WHAT TO PRODUCE ▸ Note how many lines hold "this" and report that number by itself.

EXERCISE INPUTS ▸
****
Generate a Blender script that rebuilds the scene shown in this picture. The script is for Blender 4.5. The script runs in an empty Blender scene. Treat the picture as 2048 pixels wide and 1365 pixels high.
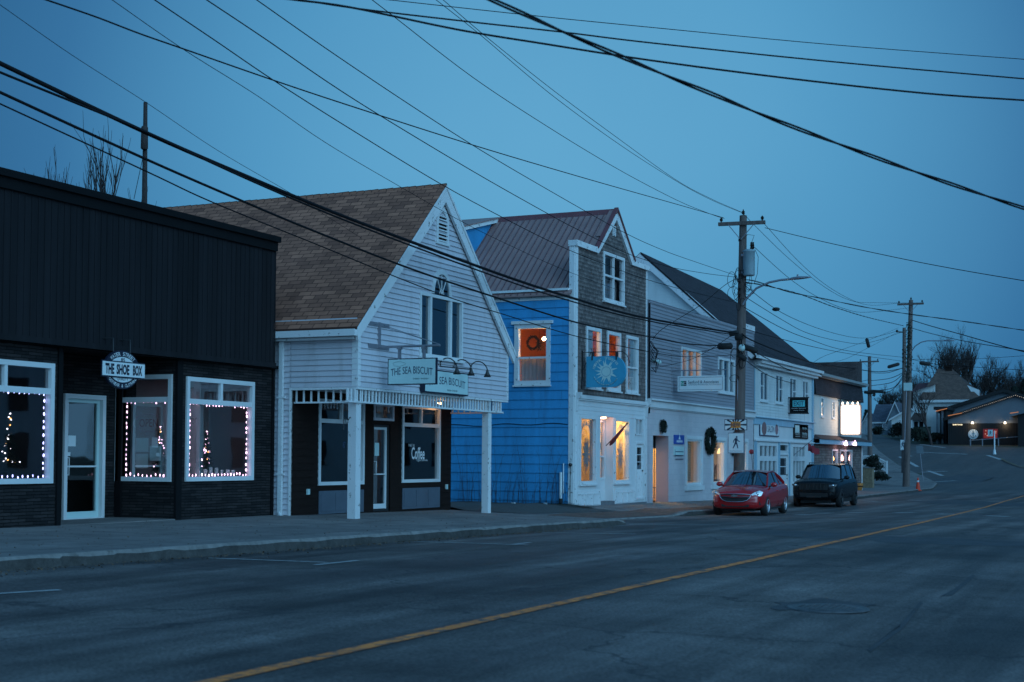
****
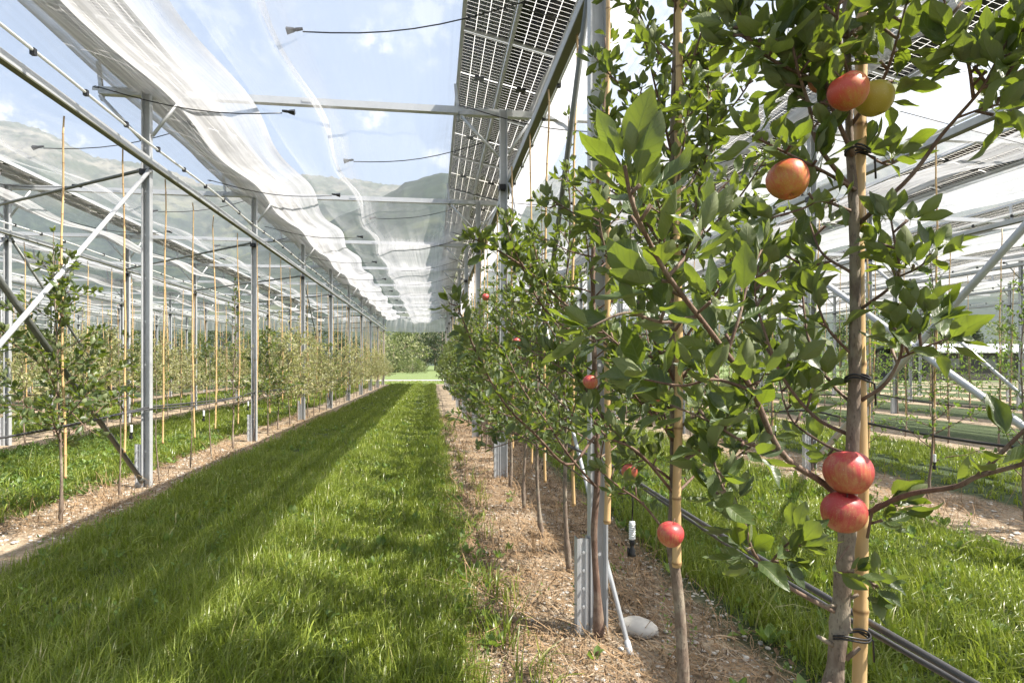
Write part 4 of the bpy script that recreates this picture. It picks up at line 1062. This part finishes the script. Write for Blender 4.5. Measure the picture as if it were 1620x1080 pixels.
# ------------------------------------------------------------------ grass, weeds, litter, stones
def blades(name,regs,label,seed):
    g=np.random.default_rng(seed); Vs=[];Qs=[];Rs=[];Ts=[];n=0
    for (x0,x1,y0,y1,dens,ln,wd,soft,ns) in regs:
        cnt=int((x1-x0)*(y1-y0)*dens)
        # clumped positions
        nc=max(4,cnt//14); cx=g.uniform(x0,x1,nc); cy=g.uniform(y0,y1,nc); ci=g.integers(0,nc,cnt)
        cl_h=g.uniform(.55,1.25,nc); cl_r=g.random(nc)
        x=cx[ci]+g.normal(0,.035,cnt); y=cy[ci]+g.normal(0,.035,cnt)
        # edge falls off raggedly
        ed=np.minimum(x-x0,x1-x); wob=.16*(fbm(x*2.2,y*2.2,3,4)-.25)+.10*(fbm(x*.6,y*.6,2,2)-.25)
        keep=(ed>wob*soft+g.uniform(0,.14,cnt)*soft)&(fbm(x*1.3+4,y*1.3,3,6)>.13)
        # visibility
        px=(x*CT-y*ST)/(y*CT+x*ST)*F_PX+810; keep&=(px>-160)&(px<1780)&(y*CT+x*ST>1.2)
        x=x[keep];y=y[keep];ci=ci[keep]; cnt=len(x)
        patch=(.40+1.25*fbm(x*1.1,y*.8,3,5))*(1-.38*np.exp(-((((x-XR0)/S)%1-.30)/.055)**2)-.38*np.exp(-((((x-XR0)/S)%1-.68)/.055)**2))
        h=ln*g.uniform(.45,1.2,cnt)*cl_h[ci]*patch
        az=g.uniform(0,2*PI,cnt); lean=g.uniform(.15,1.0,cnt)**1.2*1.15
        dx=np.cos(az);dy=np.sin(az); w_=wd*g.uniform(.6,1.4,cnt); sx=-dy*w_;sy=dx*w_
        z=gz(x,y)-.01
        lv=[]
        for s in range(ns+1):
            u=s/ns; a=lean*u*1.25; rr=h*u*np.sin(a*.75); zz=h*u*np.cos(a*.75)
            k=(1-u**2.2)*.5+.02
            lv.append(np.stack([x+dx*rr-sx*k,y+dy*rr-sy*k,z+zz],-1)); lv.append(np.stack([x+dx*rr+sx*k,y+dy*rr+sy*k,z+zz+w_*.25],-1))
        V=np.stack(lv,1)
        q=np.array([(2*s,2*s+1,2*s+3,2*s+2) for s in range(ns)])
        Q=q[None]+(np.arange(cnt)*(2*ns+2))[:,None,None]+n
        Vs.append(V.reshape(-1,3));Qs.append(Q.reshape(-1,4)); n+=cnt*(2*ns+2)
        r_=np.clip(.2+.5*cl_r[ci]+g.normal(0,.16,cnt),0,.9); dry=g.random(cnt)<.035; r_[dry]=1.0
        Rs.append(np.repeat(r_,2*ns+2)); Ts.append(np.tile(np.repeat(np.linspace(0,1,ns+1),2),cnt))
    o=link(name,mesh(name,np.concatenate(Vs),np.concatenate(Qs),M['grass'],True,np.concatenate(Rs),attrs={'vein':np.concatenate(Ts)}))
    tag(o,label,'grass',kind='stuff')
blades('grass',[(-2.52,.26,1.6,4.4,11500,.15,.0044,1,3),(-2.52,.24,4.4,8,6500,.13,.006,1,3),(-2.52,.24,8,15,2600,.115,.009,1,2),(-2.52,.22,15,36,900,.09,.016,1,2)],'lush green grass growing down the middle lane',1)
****
OUTPUT OF THE TASK ▸ 2